- [Task instructions]:
Write out, word for word, the first line of the data below and every line after it through the one containing "me = mesh_from(V, Fc, 'cove');".

- [Stored data]:
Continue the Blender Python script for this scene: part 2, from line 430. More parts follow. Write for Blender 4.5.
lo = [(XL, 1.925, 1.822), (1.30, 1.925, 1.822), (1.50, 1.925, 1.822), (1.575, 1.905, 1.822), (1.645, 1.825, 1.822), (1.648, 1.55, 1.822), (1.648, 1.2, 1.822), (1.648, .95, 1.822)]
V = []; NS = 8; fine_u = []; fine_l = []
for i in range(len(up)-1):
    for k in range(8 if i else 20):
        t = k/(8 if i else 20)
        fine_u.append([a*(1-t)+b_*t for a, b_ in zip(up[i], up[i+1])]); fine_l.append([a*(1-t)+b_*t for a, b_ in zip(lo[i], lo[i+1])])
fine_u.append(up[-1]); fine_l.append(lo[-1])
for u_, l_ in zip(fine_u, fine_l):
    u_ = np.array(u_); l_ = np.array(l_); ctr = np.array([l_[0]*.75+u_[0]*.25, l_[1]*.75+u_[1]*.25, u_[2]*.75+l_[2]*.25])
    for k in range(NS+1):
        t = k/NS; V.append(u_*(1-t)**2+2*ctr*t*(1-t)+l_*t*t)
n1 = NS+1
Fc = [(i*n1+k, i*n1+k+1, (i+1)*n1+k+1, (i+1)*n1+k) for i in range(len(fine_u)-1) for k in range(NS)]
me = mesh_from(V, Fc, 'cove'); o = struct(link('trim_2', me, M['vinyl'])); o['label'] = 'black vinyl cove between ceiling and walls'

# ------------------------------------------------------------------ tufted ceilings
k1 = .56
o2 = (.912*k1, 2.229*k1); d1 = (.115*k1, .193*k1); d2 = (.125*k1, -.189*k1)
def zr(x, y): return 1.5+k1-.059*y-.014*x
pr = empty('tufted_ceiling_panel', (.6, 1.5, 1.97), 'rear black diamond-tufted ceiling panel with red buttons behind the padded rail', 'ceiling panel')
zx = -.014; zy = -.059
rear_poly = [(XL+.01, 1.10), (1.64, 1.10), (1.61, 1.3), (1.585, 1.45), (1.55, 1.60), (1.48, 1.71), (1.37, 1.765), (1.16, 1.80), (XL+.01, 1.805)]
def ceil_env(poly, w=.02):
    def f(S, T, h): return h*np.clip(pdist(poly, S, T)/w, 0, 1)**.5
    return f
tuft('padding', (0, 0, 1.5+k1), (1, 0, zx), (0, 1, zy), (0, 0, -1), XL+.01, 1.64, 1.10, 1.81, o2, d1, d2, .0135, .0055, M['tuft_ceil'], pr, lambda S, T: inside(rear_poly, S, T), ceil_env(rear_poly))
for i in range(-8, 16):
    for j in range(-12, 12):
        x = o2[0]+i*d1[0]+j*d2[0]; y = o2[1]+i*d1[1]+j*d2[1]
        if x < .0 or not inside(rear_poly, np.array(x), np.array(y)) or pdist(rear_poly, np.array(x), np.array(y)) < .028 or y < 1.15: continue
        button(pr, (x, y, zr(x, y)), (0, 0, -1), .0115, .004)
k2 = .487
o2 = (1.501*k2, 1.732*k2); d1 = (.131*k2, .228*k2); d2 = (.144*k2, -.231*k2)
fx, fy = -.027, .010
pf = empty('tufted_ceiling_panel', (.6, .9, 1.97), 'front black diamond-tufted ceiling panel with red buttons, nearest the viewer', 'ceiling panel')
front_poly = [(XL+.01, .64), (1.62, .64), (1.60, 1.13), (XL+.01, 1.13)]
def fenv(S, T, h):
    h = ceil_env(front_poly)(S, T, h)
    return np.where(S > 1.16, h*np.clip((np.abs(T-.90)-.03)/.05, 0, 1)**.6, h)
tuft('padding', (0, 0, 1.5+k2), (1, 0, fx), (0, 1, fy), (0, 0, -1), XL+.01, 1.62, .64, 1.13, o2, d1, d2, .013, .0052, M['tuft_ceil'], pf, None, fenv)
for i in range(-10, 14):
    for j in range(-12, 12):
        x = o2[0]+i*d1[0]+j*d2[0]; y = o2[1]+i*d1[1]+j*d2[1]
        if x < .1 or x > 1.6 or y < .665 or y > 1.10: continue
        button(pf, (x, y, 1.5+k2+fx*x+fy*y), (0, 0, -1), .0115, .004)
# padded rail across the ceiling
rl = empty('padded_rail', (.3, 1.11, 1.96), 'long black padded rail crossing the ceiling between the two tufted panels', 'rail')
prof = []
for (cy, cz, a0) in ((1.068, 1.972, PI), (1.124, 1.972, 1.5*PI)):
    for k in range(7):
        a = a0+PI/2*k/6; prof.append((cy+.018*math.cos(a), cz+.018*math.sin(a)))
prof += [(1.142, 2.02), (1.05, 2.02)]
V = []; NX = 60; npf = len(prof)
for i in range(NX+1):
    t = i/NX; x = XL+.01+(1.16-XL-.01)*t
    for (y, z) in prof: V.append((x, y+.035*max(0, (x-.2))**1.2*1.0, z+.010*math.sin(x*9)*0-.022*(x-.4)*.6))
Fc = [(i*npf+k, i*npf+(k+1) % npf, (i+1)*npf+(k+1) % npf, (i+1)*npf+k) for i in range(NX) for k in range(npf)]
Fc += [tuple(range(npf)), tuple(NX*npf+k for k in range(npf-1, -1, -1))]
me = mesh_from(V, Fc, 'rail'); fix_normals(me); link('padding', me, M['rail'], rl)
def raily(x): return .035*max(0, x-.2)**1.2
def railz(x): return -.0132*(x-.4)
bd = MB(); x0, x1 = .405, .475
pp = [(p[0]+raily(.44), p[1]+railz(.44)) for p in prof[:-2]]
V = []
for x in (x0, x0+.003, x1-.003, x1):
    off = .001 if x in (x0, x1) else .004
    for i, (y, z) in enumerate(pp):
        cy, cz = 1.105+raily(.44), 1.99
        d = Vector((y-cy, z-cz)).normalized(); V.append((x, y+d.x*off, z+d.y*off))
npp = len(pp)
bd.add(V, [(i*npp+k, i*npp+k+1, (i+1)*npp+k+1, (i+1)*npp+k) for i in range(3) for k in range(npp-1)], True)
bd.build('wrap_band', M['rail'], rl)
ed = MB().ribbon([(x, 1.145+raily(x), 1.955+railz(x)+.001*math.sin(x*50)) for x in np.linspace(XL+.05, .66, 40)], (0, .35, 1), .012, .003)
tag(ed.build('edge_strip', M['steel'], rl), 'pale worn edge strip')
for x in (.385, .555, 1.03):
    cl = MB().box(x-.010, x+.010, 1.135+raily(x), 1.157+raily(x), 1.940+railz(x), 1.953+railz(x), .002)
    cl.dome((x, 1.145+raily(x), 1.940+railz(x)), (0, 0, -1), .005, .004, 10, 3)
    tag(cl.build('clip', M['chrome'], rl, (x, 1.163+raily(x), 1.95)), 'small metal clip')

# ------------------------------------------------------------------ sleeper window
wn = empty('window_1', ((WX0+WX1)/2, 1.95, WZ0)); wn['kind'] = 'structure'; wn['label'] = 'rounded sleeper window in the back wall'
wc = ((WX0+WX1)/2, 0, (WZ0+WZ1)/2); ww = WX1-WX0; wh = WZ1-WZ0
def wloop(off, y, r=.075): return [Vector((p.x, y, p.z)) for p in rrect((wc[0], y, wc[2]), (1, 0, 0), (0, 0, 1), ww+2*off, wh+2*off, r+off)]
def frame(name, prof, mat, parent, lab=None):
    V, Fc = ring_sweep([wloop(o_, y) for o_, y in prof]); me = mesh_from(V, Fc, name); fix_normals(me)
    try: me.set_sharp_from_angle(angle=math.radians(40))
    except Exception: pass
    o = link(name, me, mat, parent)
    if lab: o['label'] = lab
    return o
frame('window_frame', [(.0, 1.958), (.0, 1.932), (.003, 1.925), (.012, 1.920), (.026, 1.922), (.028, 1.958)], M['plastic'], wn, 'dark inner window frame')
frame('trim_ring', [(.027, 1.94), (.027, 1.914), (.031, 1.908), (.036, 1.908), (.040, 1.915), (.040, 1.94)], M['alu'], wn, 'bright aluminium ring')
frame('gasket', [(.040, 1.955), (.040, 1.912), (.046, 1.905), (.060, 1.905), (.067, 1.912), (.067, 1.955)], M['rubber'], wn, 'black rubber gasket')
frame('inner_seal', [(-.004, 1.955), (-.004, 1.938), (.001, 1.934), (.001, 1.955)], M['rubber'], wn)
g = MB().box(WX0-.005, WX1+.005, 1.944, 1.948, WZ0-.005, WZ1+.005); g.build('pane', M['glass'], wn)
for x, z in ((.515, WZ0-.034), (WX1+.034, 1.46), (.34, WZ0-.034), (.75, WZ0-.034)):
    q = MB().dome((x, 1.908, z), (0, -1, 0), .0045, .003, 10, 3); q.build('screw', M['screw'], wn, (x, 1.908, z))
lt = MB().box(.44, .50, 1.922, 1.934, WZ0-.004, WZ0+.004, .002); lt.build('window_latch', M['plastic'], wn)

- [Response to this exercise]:
Continue the Blender Python script for this scene: part 2, from line 430. More parts follow. Write for Blender 4.5.
lo = [(XL, 1.925, 1.822), (1.30, 1.925, 1.822), (1.50, 1.925, 1.822), (1.575, 1.905, 1.822), (1.645, 1.825, 1.822), (1.648, 1.55, 1.822), (1.648, 1.2, 1.822), (1.648, .95, 1.822)]
V = []; NS = 8; fine_u = []; fine_l = []
for i in range(len(up)-1):
    for k in range(8 if i else 20):
        t = k/(8 if i else 20)
        fine_u.append([a*(1-t)+b_*t for a, b_ in zip(up[i], up[i+1])]); fine_l.append([a*(1-t)+b_*t for a, b_ in zip(lo[i], lo[i+1])])
fine_u.append(up[-1]); fine_l.append(lo[-1])
for u_, l_ in zip(fine_u, fine_l):
    u_ = np.array(u_); l_ = np.array(l_); ctr = np.array([l_[0]*.75+u_[0]*.25, l_[1]*.75+u_[1]*.25, u_[2]*.75+l_[2]*.25])
    for k in range(NS+1):
        t = k/NS; V.append(u_*(1-t)**2+2*ctr*t*(1-t)+l_*t*t)
n1 = NS+1
Fc = [(i*n1+k, i*n1+k+1, (i+1)*n1+k+1, (i+1)*n1+k) for i in range(len(fine_u)-1) for k in range(NS)]
me = mesh_from(V, Fc, 'cove'); o = struct(link('trim_2', me, M['vinyl'])); o['label'] = 'black vinyl cove between ceiling and walls'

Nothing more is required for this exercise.